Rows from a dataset
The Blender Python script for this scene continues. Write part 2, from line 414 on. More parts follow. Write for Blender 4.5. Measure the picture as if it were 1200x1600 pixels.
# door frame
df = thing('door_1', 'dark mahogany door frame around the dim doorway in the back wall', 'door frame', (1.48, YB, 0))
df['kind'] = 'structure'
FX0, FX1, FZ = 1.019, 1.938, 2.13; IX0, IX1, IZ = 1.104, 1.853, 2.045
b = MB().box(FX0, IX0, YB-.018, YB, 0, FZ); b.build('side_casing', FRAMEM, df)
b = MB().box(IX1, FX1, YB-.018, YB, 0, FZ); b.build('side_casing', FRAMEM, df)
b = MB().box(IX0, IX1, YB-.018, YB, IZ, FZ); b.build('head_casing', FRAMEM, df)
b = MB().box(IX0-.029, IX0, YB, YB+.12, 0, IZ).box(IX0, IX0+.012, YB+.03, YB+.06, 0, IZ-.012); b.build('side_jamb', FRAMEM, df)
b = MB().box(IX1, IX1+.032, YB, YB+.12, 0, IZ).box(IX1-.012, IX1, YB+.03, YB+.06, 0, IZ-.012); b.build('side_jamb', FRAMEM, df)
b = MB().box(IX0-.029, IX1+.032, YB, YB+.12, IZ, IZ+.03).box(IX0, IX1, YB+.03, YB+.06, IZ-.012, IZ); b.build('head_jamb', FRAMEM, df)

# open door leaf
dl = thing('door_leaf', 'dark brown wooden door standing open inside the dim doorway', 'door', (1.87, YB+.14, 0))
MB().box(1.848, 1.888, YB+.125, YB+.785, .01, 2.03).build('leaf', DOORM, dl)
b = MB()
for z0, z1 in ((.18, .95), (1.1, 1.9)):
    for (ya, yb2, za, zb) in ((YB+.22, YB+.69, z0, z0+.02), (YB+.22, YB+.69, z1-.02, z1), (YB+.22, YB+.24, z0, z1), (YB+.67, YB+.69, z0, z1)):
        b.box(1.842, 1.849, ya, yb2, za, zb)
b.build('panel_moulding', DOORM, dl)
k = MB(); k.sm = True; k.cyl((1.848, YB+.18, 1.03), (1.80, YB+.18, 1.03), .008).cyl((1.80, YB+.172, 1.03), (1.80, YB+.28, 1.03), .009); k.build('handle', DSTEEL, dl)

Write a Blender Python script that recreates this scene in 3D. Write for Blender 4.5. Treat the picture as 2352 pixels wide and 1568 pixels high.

### EXERCISE TASK:
Quote every line from the beginning of the entries up to and including the line that contains "b.build('head_jamb', FRAMEM, df)".

### EXPECTED ANSWER:
The Blender Python script for this scene continues. Write part 2, from line 414 on. More parts follow. Write for Blender 4.5. Measure the picture as if it were 1200x1600 pixels.
# door frame
df = thing('door_1', 'dark mahogany door frame around the dim doorway in the back wall', 'door frame', (1.48, YB, 0))
df['kind'] = 'structure'
FX0, FX1, FZ = 1.019, 1.938, 2.13; IX0, IX1, IZ = 1.104, 1.853, 2.045
b = MB().box(FX0, IX0, YB-.018, YB, 0, FZ); b.build('side_casing', FRAMEM, df)
b = MB().box(IX1, FX1, YB-.018, YB, 0, FZ); b.build('side_casing', FRAMEM, df)
b = MB().box(IX0, IX1, YB-.018, YB, IZ, FZ); b.build('head_casing', FRAMEM, df)
b = MB().box(IX0-.029, IX0, YB, YB+.12, 0, IZ).box(IX0, IX0+.012, YB+.03, YB+.06, 0, IZ-.012); b.build('side_jamb', FRAMEM, df)
b = MB().box(IX1, IX1+.032, YB, YB+.12, 0, IZ).box(IX1-.012, IX1, YB+.03, YB+.06, 0, IZ-.012); b.build('side_jamb', FRAMEM, df)
b = MB().box(IX0-.029, IX1+.032, YB, YB+.12, IZ, IZ+.03).box(IX0, IX1, YB+.03, YB+.06, IZ-.012, IZ); b.build('head_jamb', FRAMEM, df)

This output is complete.